De fato, se é verdade que todos os cristãos são chamados “à santidade e à perfeição do próprio estado”, as pessoas consagradas, graças a uma “nova e especial consagração” têm a missão de fazer resplandecer a forma de vida de Cristo, através do testemunho dos conselhos evangélicos, a fim de sustentar a fidelidade de todo o Corpo de Cristo.

A vocação comum de todos os cristãos à santidade nunca pode ser um impedimento, mas deve ser um estímulo à originalidade e ao contributo específico dos religiosos e das religiosas ao esplendor da santidade de toda a Igreja. […]

A formação deve abarcar toda a vida do religioso

Há um último aspecto de importância fundamental.
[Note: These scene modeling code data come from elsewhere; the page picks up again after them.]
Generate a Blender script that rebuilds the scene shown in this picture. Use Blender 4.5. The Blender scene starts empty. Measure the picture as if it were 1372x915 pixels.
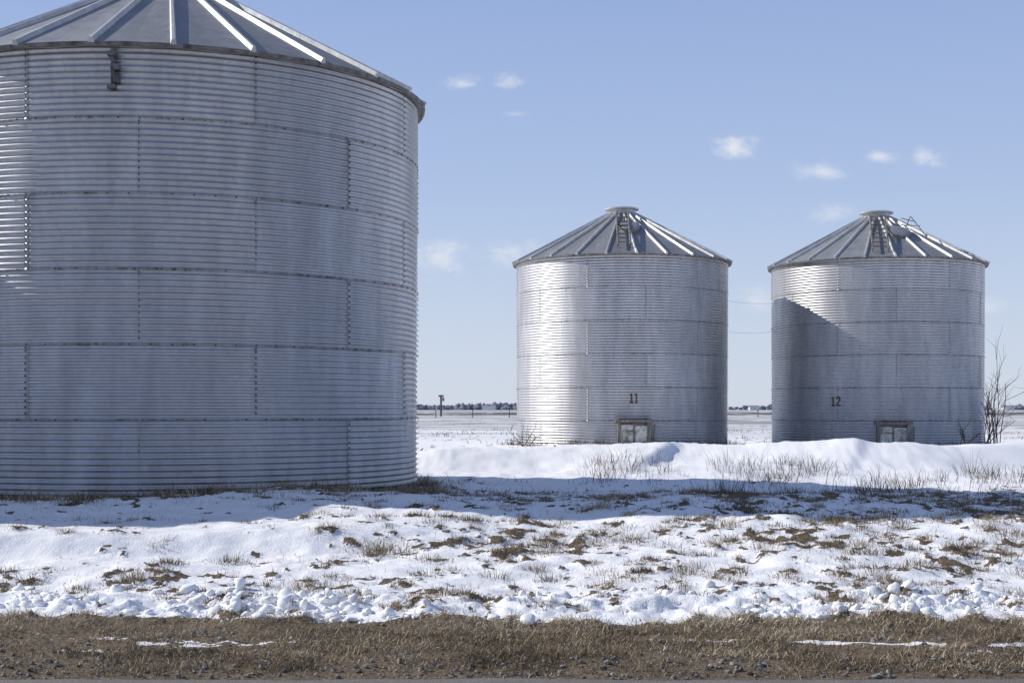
import bpy, math, numpy as np, bmesh
from mathutils import Vector, Matrix
rng=np.random.default_rng(7)
sc=bpy.context.scene
sc.view_settings.view_transform='Standard'
sc.view_settings.look='None'
sc.view_settings.exposure=0
F=1905.0; CX=686.0; HY=548.0

# ------------------------------------------------------------ helpers
def new_mat(name):
    m=bpy.data.materials.new(name); m.use_nodes=True
    nt=m.node_tree; b=nt.nodes['Principled BSDF']
    return m,nt,b
def N(nt,t,**k):
    n=nt.nodes.new(t)
    for a,v in k.items(): setattr(n,a,v)
    return n
def ramp(nt,stops):
    r=nt.nodes.new('ShaderNodeValToRGB')
    e=r.color_ramp.elements
    while len(e)<len(stops): e.new(0.5)
    for i,(p,c) in enumerate(stops):
        e[i].position=p; e[i].color=(c[0],c[1],c[2],1) if not isinstance(c,(int,float)) else (c,c,c,1)
    return r
def noise(nt,vec,scale,detail=4,rough=.55,dist=0):
    n=nt.nodes.new('ShaderNodeTexNoise'); n.inputs['Scale'].default_value=scale
    n.inputs['Detail'].default_value=detail; n.inputs['Roughness'].default_value=rough
    n.inputs['Distortion'].default_value=dist
    if vec is not None: nt.links.new(vec,n.inputs['Vector'])
    return n
def math_n(nt,op,a,b=None,c=None,clamp=False):
    n=nt.nodes.new('ShaderNodeMath'); n.operation=op; n.use_clamp=clamp
    for i,v in enumerate((a,b,c)):
        if v is None: continue
        if isinstance(v,(int,float)): n.inputs[i].default_value=v
        else: nt.links.new(v,n.inputs[i])
    return n.outputs[0]
def mixc(nt,f,a,b,mode='MIX'):
    n=nt.nodes.new('ShaderNodeMix'); n.data_type='RGBA'; n.blend_type=mode
    for i,v in ((0,f),(6,a),(7,b)):
        if isinstance(v,(int,float)): n.inputs[i].default_value=v
        elif isinstance(v,tuple): n.inputs[i].default_value=(v[0],v[1],v[2],1)
        else: nt.links.new(v,n.inputs[i])
    return n.outputs[2]
def mapping(nt,vec,scale):
    n=nt.nodes.new('ShaderNodeMapping'); n.inputs['Scale'].default_value=scale
    nt.links.new(vec,n.inputs['Vector']); return n.outputs[0]

def mk(name,v,f,mat,parent=None,smooth=False):
    me=bpy.data.meshes.new(name)
    v=np.asarray(v,dtype=float).reshape(-1,3)
    me.from_pydata(v.tolist(),[],f if isinstance(f,list) else f.tolist())
    me.update()
    if mat: me.materials.append(mat)
    if smooth: me.polygons.foreach_set('use_smooth',[True]*len(me.polygons))
    o=bpy.data.objects.new(name,me); sc.collection.objects.link(o)
    if parent: o.parent=parent
    return o
def attr(o,name,vals,dom='POINT'):
    a=o.data.attributes.new(name,'FLOAT',dom); a.data.foreach_set('value',np.asarray(vals,dtype=np.float32))
class Acc:
    def __init__(s): s.v=[]; s.f=[]; s.n=0
    def add(s,v,f):
        v=np.asarray(v,dtype=float).reshape(-1,3)
        s.v.append(v); s.f+= [[i+s.n for i in q] for q in f]; s.n+=len(v)
    def box(s,c,ax,ay,az):
        c=np.array(c,float); ax=np.array(ax,float); ay=np.array(ay,float); az=np.array(az,float)
        v=[c+sx*ax+sy*ay+sz*az for sz in(-1,1) for sy in(-1,1) for sx in(-1,1)]
        s.add(v,[[0,2,3,1],[4,5,7,6],[0,1,5,4],[2,6,7,3],[0,4,6,2],[1,3,7,5]])
    def tube(s,p0,p1,r0,r1=None,n=6):
        r1=r0 if r1 is None else r1
        p0=np.array(p0,float); p1=np.array(p1,float); d=p1-p0; d/=np.linalg.norm(d)+1e-9
        u=np.cross(d,[0,0,1]); 
        if np.linalg.norm(u)<.05: u=np.cross(d,[1,0,0])
        u/=np.linalg.norm(u); w=np.cross(d,u)
        v=[]
        for p,r in((p0,r0),(p1,r1)):
            for i in range(n):
                a=2*math.pi*i/n; v.append(p+r*(math.cos(a)*u+math.sin(a)*w))
        f=[[i,(i+1)%n,n+(i+1)%n,n+i] for i in range(n)]
        f+=[list(range(n))[::-1],list(range(n,2*n))]
        s.add(v,f)
    def obj(s,name,mat,parent=None,smooth=False):
        return mk(name,np.concatenate(s.v),s.f,mat,parent,smooth)

P=[rng.random((256,256)) for _ in range(8)]
def vn(x,y,k=0):
    xi=np.floor(x).astype(int); yi=np.floor(y).astype(int)
    fx=x-xi; fy=y-yi; fx=fx*fx*(3-2*fx); fy=fy*fy*(3-2*fy)
    T=P[k%8]; a=T[xi&255,yi&255]; b=T[(xi+1)&255,yi&255]; c=T[xi&255,(yi+1)&255]; d=T[(xi+1)&255,(yi+1)&255]
    return (a*(1-fx)+b*fx)*(1-fy)+(c*(1-fx)+d*fx)*fy
def fbm(x,y,o=4,k=0,g=.5):
    s=0;a=1;t=0
    for i in range(o):
        s=s+a*vn(x*2**i+13.7*i,y*2**i+7.3*i,k+i); t+=a; a*=g
    return s/t
def ss(a,b,x):
    t=np.clip((x-a)/(b-a),0,1); return t*t*(3-2*t)

# ------------------------------------------------------------ layout
BIG=(-4.44,18.5); B11=(2.86,37.1); B12=(9.68,37.8); BL=(-4.44-7.8,18.0)

def bare(x,y,shift=0.):
    x=np.asarray(x,float); y=np.asarray(y,float)
    n=fbm(x*.8+3,y*1.2,3,0,.6); n2=fbm(x*5,y*6.5,3,3,.6); n3=fbm(x*13,y*15,2,5)
    val=.22*n+.48*n2+.30*n3
    t=np.full(x.shape,.587)-shift
    t-= .028*np.exp(-((x-1.5)/4.6)**2-((y-13.8)/2.8)**2)
    t-= .010*ss(1,3,x)*(y<20)
    t+= .07*ss(-.6,-1.9,x)*ss(11.5,12.2,y)*ss(15.2,14.2,y)
    t-= .055*np.exp(-((y-17.2)/1.6)**2)*ss(-1.8,-.4,x)
    for (cx,cy),R in ((BIG,3.2),(B11,2.74),(B12,2.74),(BL,3.2)):
        d=np.hypot(x-cx,y-cy)-R
        t-= .12*np.exp(-(np.abs(d)/.4)**2)
    t+= .5*np.exp(-((x-2.8)/6.)**2-((y-24.5)/3.8)**2)
    t+= .03*ss(19.5,21,y)
    edge=9.92+.35*(fbm(x*1.3,y*0+2,3,2)-.5)+.25*(fbm(x*6,y*6,2,4)-.5)
    b=ss(t,t+.05,val)
    v=ss(edge+.12,edge-.1,y)
    strip=np.exp(-((y-9.36-.05*np.sin(x*1.3))/.04)**2)*ss(.6,2.0,x)
    slush=ss(.68,.72,fbm(x*2.2,y*7,4,5,.65))*np.exp(-((y-9.25)/.25)**2)
    v=v*(1-np.clip(strip*1.2*(fbm(x*3,y*9,3,1)>.45)+slush*.7,0,1))
    return np.clip(np.maximum(b,v),0,1)

def height(x,y,detail=True):
    x=np.asarray(x,float); y=np.asarray(y,float)
    h=-.62+.06*ss(8.4,9.0,y)+.10*ss(9.0,10.1,y)+.50*ss(9.6,15.6,y)
    near=ss(46,30,y)
    h=h+near*(.20*(fbm(x*.35,y*.45,2,1)-.5)*ss(9.6,12,y))
    yd=13.3+.16*x
    h=h+.15*ss(.9,-2.0,x)*ss(yd-.55,yd,y)*np.exp(-(np.maximum(y-yd,0)/1.0)**2)
    # raised wind drift in front of the far bins, crisp crest
    yr=23.8+.05*x+.5*np.sin(x*.75)
    ridge=ss(-3.2,-.6,x)*ss(14,8,x)
    s_=y-yr
    pr=np.where(s_<0,np.exp(-(s_/1.1)**2),np.exp(-(s_/2.6)**2))
    h=h+(.36+.22*(fbm(x*.55,y*.2,2,6)-.5))*ridge*pr
    for cx,hh in((2.35,.16),(5.6,.09)):
        dx=x-cx-.35*(y-23.2)
        h=h+hh*np.exp(-((y-23.1)/1.2)**2)*np.exp(-(np.minimum(dx,0)/1.6)**2)*np.exp(-(np.maximum(dx,0)/.16)**2)
    h=h+.08*np.exp(-((y-34)/2)**2)*np.exp(-((x-2.86)/3)**2)
    h=h-.12*np.exp(-((x-2.5)/4)**2-((y-18.6)/2)**2)
    b=bare(x,y)
    sn=ss(9.5,10,y)
    h=h+near*sn*(.08*(fbm(x*1.6,y*2.2,3,2)-.5)+.045*(fbm(x*5,y*6,3,4)-.5))
    rough=np.exp(-((y-10.35)/.42)**2)
    r=fbm(x*5.5,y*6.5,4,6,.6)
    h=h+rough*.20*np.maximum(r-.42,0)+rough*.03*(fbm(x*18,y*18,2,1)-.5)
    tus=fbm(x*9,y*9,3,5,.6)
    h=h+near*b*sn*(.08*(tus-.36))
    h=h+(1-sn)*.045*(fbm(x*7,y*9,4,5,.6)-.5)*ss(8.3,8.9,y)
    return h

# ------------------------------------------------------------ ground sheet
def axis_grow(start,step,end,g):
    out=[];p=start
    while p<end:
        step*=g; p+=step; out.append(p)
    return out
xs0=np.arange(-6.4,6.4,.028)
gx=axis_grow(xs0[-1],.028,5000,1.05)
xs=np.array([-p for p in gx][::-1]+xs0.tolist()+gx)
ys0=np.arange(8.1,14.5,.023)
gy=axis_grow(ys0[-1],.023,7000,1.02)
gyn=axis_grow(0,.03,60,1.25)
ys=np.array([8.1-p for p in gyn][::-1]+ys0.tolist()+gy)
X,Y=np.meshgrid(xs,ys)
Z=height(X,Y); B=bare(X,Y)
nx,ny=len(xs),len(ys)
idx=np.arange(nx*ny).reshape(ny,nx)
faces=np.stack([idx[:-1,:-1],idx[:-1,1:],idx[1:,1:],idx[1:,:-1]],-1).reshape(-1,4)
gm,nt,bs=new_mat('snowy_ground')
geo=N(nt,'ShaderNodeNewGeometry'); pos=geo.outputs['Position']
at=N(nt,'ShaderNodeAttribute',attribute_name='bare')
fine=noise(nt,pos,30,4,.7)
sep=N(nt,'ShaderNodeSeparateXYZ'); nt.links.new(pos,sep.inputs[0])
m1=math_n(nt,'ADD',at.outputs['Fac'],math_n(nt,'MULTIPLY',math_n(nt,'SUBTRACT',fine.outputs[0],.5),2.2))
r1=ramp(nt,[(.45,0.),(.66,1.)]); nt.links.new(m1,r1.inputs[0])
fv=mapping(nt,pos,(.03,.14,1)); fn=noise(nt,fv,1.0,4,.68)
fv2=mapping(nt,pos,(.25,1.1,1)); fn2=noise(nt,fv2,1.0,4,.7)
fsum=math_n(nt,'ADD',math_n(nt,'MULTIPLY',fn.outputs[0],.5),math_n(nt,'MULTIPLY',fn2.outputs[0],.5))
rf=ramp(nt,[(.45,0.),(.54,1.)]); nt.links.new(fsum,rf.inputs[0])
farm=N(nt,'ShaderNodeMapRange'); nt.links.new(sep.outputs[1],farm.inputs[0])
farm.inputs[1].default_value=42; farm.inputs[2].default_value=85; farm.inputs[3].default_value=0; farm.inputs[4].default_value=.9
ffac=math_n(nt,'MULTIPLY',rf.outputs[0],farm.outputs[0])
mask=math_n(nt,'MAXIMUM',r1.outputs[0],ffac)
dn=noise(nt,pos,45,3,.7); dn2=noise(nt,pos,3,2,.5)
dirt=ramp(nt,[(.32,(.05,.037,.026)),(.5,(.15,.112,.07)),(.66,(.32,.25,.165))]); nt.links.new(dn.outputs[0],dirt.inputs[0])
dirtc=mixc(nt,math_n(nt,'MULTIPLY',dn2.outputs[0],.7),dirt.outputs[0],(.13,.10,.07))
farc=mixc(nt,farm.outputs[0],dirtc,(.17,.16,.15))
snown=noise(nt,pos,1.2,3,.5)
snow=ramp(nt,[(.3,(.85,.85,.855)),(.7,(.92,.918,.91))]); nt.links.new(snown.outputs[0],snow.inputs[0])
nt.links.new(mixc(nt,mask,snow.outputs[0],farc),bs.inputs['Base Color'])
bs.inputs['Roughness'].default_value=.75
bs.inputs['Specular IOR Level'].default_value=.2
bmp=N(nt,'ShaderNodeBump'); bmp.inputs['Distance'].default_value=.02; bmp.inputs['Strength'].default_value=.45
nt.links.new(dn.outputs[0],bmp.inputs['Height'])
nt.links.new(bmp.outputs[0],bs.inputs['Normal'])
ground=mk('ground',np.stack([X,Y,Z],-1).reshape(-1,3),faces,gm,smooth=True)
attr(ground,'bare',B.ravel())

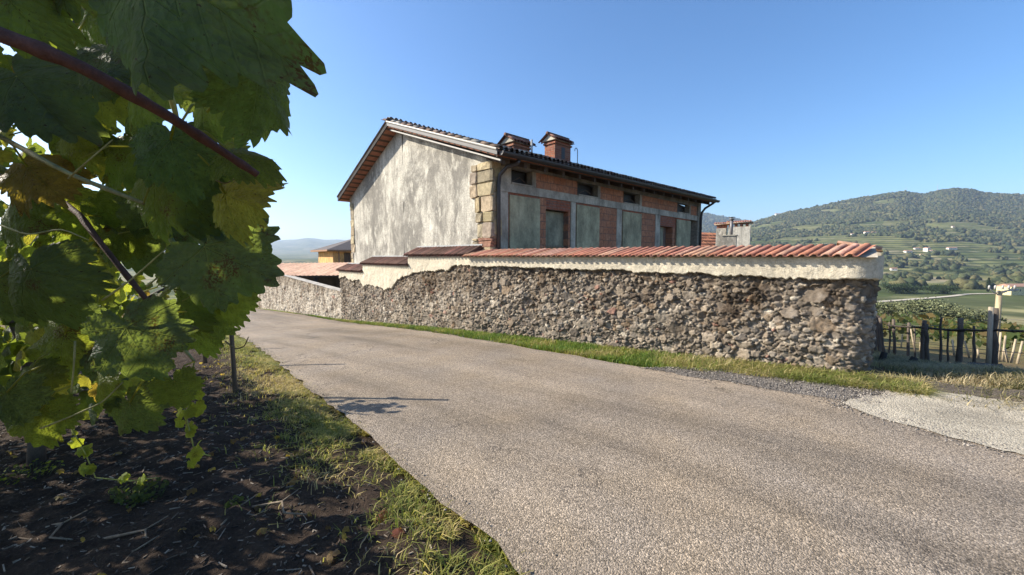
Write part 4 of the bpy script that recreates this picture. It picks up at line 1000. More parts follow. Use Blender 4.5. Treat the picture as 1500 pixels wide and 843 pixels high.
# ------------------------------------------------------------------ grape leaves
def leaf_shape(nr, na_, rg, serr=.06):
    th = np.linspace(-math.pi, math.pi, na_, endpoint=False)
    r = np.full(na_, .42)
    for a, l, w_ in ((0, 1., 38), (52, .88, 34), (-52, .88, 34), (104, .70, 34), (-104, .70, 34)):
        l = l*rg.uniform(.92, 1.06); dlt = np.abs(np.degrees((th-R(a)+math.pi) % (2*math.pi)-math.pi)); r = np.maximum(r, l*(1-.34*(dlt/w_)**1.5*(dlt < 80)-(dlt >= 80)))
    r = np.maximum(r, .4)*(1-.86*np.exp(-((180-np.abs(np.degrees(th)))/15)**2))
    if serr:
        ph = (np.degrees(th)+180)/360*na_/5.; r = r*(1+serr*(1-2.4*np.abs((ph % 1)-.3))+rg.uniform(-.02, .02, na_))
    rr = np.linspace(0, 1, nr+1)[1:]
    x = np.sin(th)[None]*r[None]*rr[:, None]; y = np.cos(th)[None]*r[None]*rr[:, None]
    V = np.r_[[[0, 0]], np.c_[x.ravel(), y.ravel()]]
    f = [(0, 1+(k+1) % na_, 1+k) for k in range(na_)]
    for i in range(nr-1):
        for k in range(na_): f.append((1+i*na_+k, 1+i*na_+(k+1) % na_, 1+(i+1)*na_+(k+1) % na_, 1+(i+1)*na_+k))
    return V, f
def place_leaf(c, size, nrm, tip, rg, nr=5, na_=96, fold=.25, cup=.25, wav=.10):
    """grape leaf: junction at c, blade plane given by its normal and tip direction"""
    V, f = leaf_shape(nr, na_, rg, .11 if na_ > 30 else 0)
    x, y = V[:, 0], V[:, 1]; r2 = x*x+y*y; th = np.arctan2(x, y)
    rip = .035*np.sin(r2**.5*22+th*2)*np.cos(th*7)*r2**.5
    z = rip-cup*r2*.6-fold*np.abs(x)**1.3*.5+wav*np.sin(th*4+rg.uniform(0, 6))*r2+wav*.6*np.sin(th*9+rg.uniform(0, 6))*r2**1.5-.25*rg.uniform(0, 1)*np.maximum(y, 0)**2
    nrm = np.array(nrm, float); nrm /= np.linalg.norm(nrm); tip = np.array(tip, float); tip = tip-nrm*np.dot(tip, nrm); tip /= np.linalg.norm(tip); sx = np.cross(tip, nrm)
    P = np.array(c)+size*(sx*x[:, None]+tip*y[:, None]+nrm*z[:, None])
    return P, f, np.c_[x, y, np.zeros(len(x))+rg.uniform(0, 50)]
class LeafMesh:
    def __init__(s): s.V = []; s.f = []; s.lp = []; s.c = []; s.n = 0
    def add(s, P, f, lp, c):
        s.V.append(P); s.lp.append(lp); s.f += [tuple(i+s.n for i in q) for q in f]; s.c += [c]*len(f); s.n += len(P)
    def petiole(s, a, b, c, r=.0022):
        mb = MB(); m = (np.array(a)+np.array(b))/2+np.array([0, 0, .015]); mb.tube([a, m, b], [r, r, r*.8], 6)
        s.add(np.array(mb.v), mb.f, np.full((len(mb.v), 3), .9), c)
    def build(s, name, parent): return mesh_obj(name, np.concatenate(s.V), s.f, M['leaf'], parent, True, np.array(s.c), {'leafpos': ('FLOAT_VECTOR', np.concatenate(s.lp))})
GREENS = [(.030, .056, .016), (.042, .070, .017), (.018, .040, .026), (.060, .084, .02), (.014, .034, .030)]  # dark teal tones put leaf shade and sky reflection into the colour
YEL = [(.09, .11, .025), (.12, .11, .025), (.12, .065, .025)]
vine = thing('grapevine', 'leafy grapevine in the left foreground with large backlit leaves and arching canes', 'grapevine', (-3.75, 3.05, hz(-3.75, 3.05)))
# trunk and canes
mb = MB(); b = np.array([-3.75, 3.05, hz(-3.75, 3.05)-.05]); mb.tube([b, b+[.06, -.02, .3], b+[-.02, .03, .62], b+[.1, -.05, .95], b+[.3, -.3, 1.35]], [.055, .048, .045, .04, .035], 10, (.10, .075, .055)); mb.build('trunk', M['cane'], vine, True)
def cane(P, r0, r1, col):
    pts = [atdepth(*p) for p in P]; q = []
    for a, b_ in zip(pts[:-1], pts[1:]):
        for k in np.linspace(0, 1, 5)[:-1]: q.append(a+(b_-a)*k)
    q.append(pts[-1]); q = np.array(q); q[1:-1] = (q[:-2]+2*q[1:-1]+q[2:])/4
    rr = np.linspace(r0, r1, len(q)); rr[2::4] *= 1.22
    mb = MB(); mb.tube(q, rr, 10, col); mb.build('cane', M['cane'], vine, True); return q
can = [cane([(-160, 0, .52), (0, 50, .52), (120, 98, .56), (250, 172, .63), (330, 225, .69), (377, 256, .73)], .0105, .0062, (.10, .045, .034)),
       cane([(-100, 150, 1.1), (0, 200, 1.0), (100, 255, .95), (210, 298, .92)], .007, .004, (.22, .20, .09)),
       cane([(-60, 230, 1.5), (105, 300, 1.15), (150, 360, 1.1), (225, 452, 1.08)], .0085, .006, (.10, .05, .035)),
       cane([(225, 452, 1.08), (255, 495, 1.07), (285, 530, 1.06)], .0065, .003, (.24, .23, .09)),
       cane([(250, 350, 1.0), (280, 400, 1.0), (300, 450, 1.0)], .006, .003, (.2, .22, .08)),
       cane([(235, 75, .62), (245, 120, .68), (262, 185, .72)], .0045, .0035, (.30, .30, .10))]
allc = np.concatenate(can)
for P_, r_, c_ in (([(100, 262, .9), (130, 235, .9), (165, 205, .92)], .002, (.30, .26, .10)), ([(150, 440, 1.02), (190, 412, 1.0), (246, 362, .98)], .0024, (.32, .30, .13)), ([(215, 420, 1.0), (245, 395, .98), (272, 365, .97)], .0022, (.30, .30, .12)),
        ([(225, 452, 1.06), (240, 428, 1.04), (268, 402, 1.02)], .0028, (.26, .28, .10)), ([(60, 628, 1.0), (100, 612, 1.0), (150, 590, 1.02), (180, 560, 1.03)], .0022, (.24, .22, .09)), ([(330, 500, .97), (345, 512, .97), (358, 508, .97), (364, 494, .97)], .0018, (.12, .09, .04)),
        ([(60, 60, .6), (95, 45, .62), (110, 30, .66)], .0026, (.12, .06, .04)), ([(310, 262, .8), (330, 270, .8), (345, 262, .82)], .0014, (.2, .15, .07)), ([(0, 330, .95), (40, 345, .95), (90, 335, .97), (130, 352, 1.0)], .002, (.3, .28, .12)), ([(110, 500, .95), (108, 540, .95), (104, 575, .96)], .002, (.3, .28, .12))):
    cane(P_, r_, r_*.6, c_)
# hand-placed leaves: junction px, junction py, depth, size (m), tip angle in the picture (0 = down, 90 = right), tilt right, tilt up, colour index
HERO = [(212, -58, .50, .178, 60, -.2, .3, 4), (378, 112, .58, .09, 6, 1.3, .1, 2), (300, 150, .80, .10, 60, -.5, .5, 3), (340, 225, .80, .085, 100, .2, 1.1, 1),
        (25, 112, .98, .20, 50, .2, .5, 4), (90, -115, .58, .13, 45, .3, .4, 3), (-30, -60, .56, .13, 30, .1, .5, 1), (250, 205, .80, .12, 15, .3, .2, 2), (235, 250, .95, .17, 45, -.1, .5, 1), (330, 285, .88, .115, 65, -.3, .4, 6),
        (300, 362, .95, .18, 68, .4, .2, 4), (45, 395, .95, .16, 25, .1, .2, 2), (185, 480, .85, .14, 15, .3, .1, 4), (-5, 410, 1.0, .12, 30, .3, .2, 2), (262, 425, 1.2, .15, 30, -.5, .3, 1),
        (40, 550, 1.15, .11, 35, -.2, .5, 3), (255, 560, .95, .075, 5, .8, .2, 1), (150, 550, 1.1, .10, 10, -.4, .4, 3), (200, 110, .90, .14, 20, -.3, .4, 3), (40, 245, 1.05, .13, 50, .2, .6, 7),
        (185, 335, 1.25, .14, 20, .4, .2, 4), (110, 190, 1.1, .14, -20, -.2, .3, 5), (120, 300, 1.25, .13, -30, .5, .2, 1), (20, 300, 1.1, .15, 10, -.3, .3, 0), (95, 490, 1.2, .15, -10, .2, .3, 3),
        (200, 215, 1.1, .14, 10, .3, .3, 1), (310, 230, 1.0, .12, 30, -.4, .5, 3), (10, 575, 1.05, .10, 20, .4, .2, 4), (190, 590, 1.1, .11, 30, .3, .2, 2), (330, 425, 1.25, .12, 10, -.3, .2, 3),
        (60, 600, 1.1, .11, 0, .4, .3, 1), (280, 305, 1.2, .13, 40, .3, .3, 4), (130, 20, 1.0, .15, 10, -.3, .3, 1), (160, 70, .95, .14, 40, .1, .7, 4), (285, 470, 1.25, .12, 20, .2, .3, 1), (250, 340, 1.25, .12, 10, -.5, .3, 3),
        (90, 340, 1.35, .14, 20, .2, .4, 6), (150, 130, 1.2, .13, 60, .4, .3, 5)]
PAL = GREENS+YEL
for px, py, d, sz, ang, tr, tu, ci in HERO:
    c = atdepth(px, py, d); rg = np.random.default_rng(int(px*7+py*13+999)); sz *= .93
    a = R(ang); tip = np.array([math.sin(a), rg.uniform(-.35, .35), -math.cos(a)])
    nrm = np.array([tr, -1., tu])
    P, f, lp = place_leaf(c, sz, nrm, tip, rg, 7, 160, rg.uniform(.1, .8), rg.uniform(.1, .8), rg.uniform(.08, .19))
    L = LeafMesh(); col = tuple(np.array(PAL[ci])*rg.uniform(.85, 1.15)); L.add(P, f, lp, col)
    near = allc[np.argmin(((allc-c)**2).sum(1)+((allc-c)[:, 1] < 0)*.0)]
    e = c+(near-c)*min(1, .12/np.linalg.norm(near-c)); L.petiole(c, e, (.16, .17, .06))
    L.build('leaf', vine)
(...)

Em todos os setores da vida eclesial, a formação representa um elemento decisivo. Isto é válido de modo particular para as pessoas consagradas.

Desde a formação inicial será importante educar as pessoas para empregar todas as suas energias, suas capacidades e forças afetivas no seguimento radical de Cristo, descoberto progressivamente como o “único”, o “único necessário”.

Ou seja, Aquele que é fonte de vida e que pode colmar, além de qualquer palavra, o coração de um homem ou de uma mulher. […]

É necessário rever a formação das pessoas consagradas, que já não se poderá limitar a só um período da vida.

Será fundamental, numa realidade que muda em ritmos velozes, desenvolver a disponibilidade para aprender durante toda a vida, em qualquer idade, em qualquer contexto humano, de cada pessoa e cultura, a fim de poder instruir-se partindo de cada fragmento de verdade e de beleza que as circunda.

Mas será, sobretudo, necessário aprender a deixar-se formar pela realidade quotidiana, pela própria comunidade, pelos seus irmãos e irmãs, pelas coisas de todos os dias, ordinárias e extraordinárias, pela oração e pelo trabalho apostólico, na alegria e no sofrimento, até o momento da morte.

Que a experiência da Virgem Maria, Mãe de Jesus e Mãe da Igreja, a qual Se deixou formar por todos os acontecimentos da vida do seu Filho divino – “conservava todas essas coisas, meditando-as no seu coração” (Lc 2, 19) – guie também a vida consagrada, para que ela persevere na dedicação ao seu Senhor e percorra os caminhos da nova evangelização com caridade generosa e livre.